11. The method of claim 10, wherein the at least one updated parameter includes a gain of the noise cancellation signal, and further comprising reducing the gain to reduce noise present at the noise cancellation signal.

12. The method of claim 10, wherein the at least one updated parameter includes a leakage parameter.

13. The method of claim 10, wherein the at least one updated parameter includes a step size, and further comprising increasing the step size to increase the coherence.

14. The method of claim 9, further comprising determining whether a time since receiving the feedback signal exceeds a predetermined time threshold.

15. The method of claim 14, further comprising generating the noise cancellation signal without updating the at least one parameter based on the feedback signal.

16. The method of claim 14, further comprising storing the at least one updated parameter and generating the noise cancellation signal based on the at least one updated parameter.

17. A coherence based dynamic stability control system for a vehicle audio system, comprising:

a transducer, and

a processor coupled to the transducer, the processor programmed to:

control the transducer to output a noise cancellation signal based on at least on default parameter;

receive at least two signals;

determine a coherence between the two signals;

determine whether the coherence exceeds a predefined coherence threshold;

generate at least one updated parameter by dynamically adjusting the at least one default parameter; and

18. The system of claim 17, wherein the at least one updated parameter is iteratively updated based on the coherence until the coherence exceeds the predefined coherence threshold.

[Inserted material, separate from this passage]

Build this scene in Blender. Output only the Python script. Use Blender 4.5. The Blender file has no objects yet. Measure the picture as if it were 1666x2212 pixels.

19. The system of claim 18, wherein the at least one updated parameter includes a gain of the noise cancellation signal, and wherein the processor is further programmed to reduce the gain to reduce noise present at the noise cancellation signal.

20. The system of claim 17, wherein the processor is further programmed to determine whether a time since receiving the signals exceeds a predetermined time threshold and generate the noise cancellation signal without updating the at least one parameter based on the feedback signal.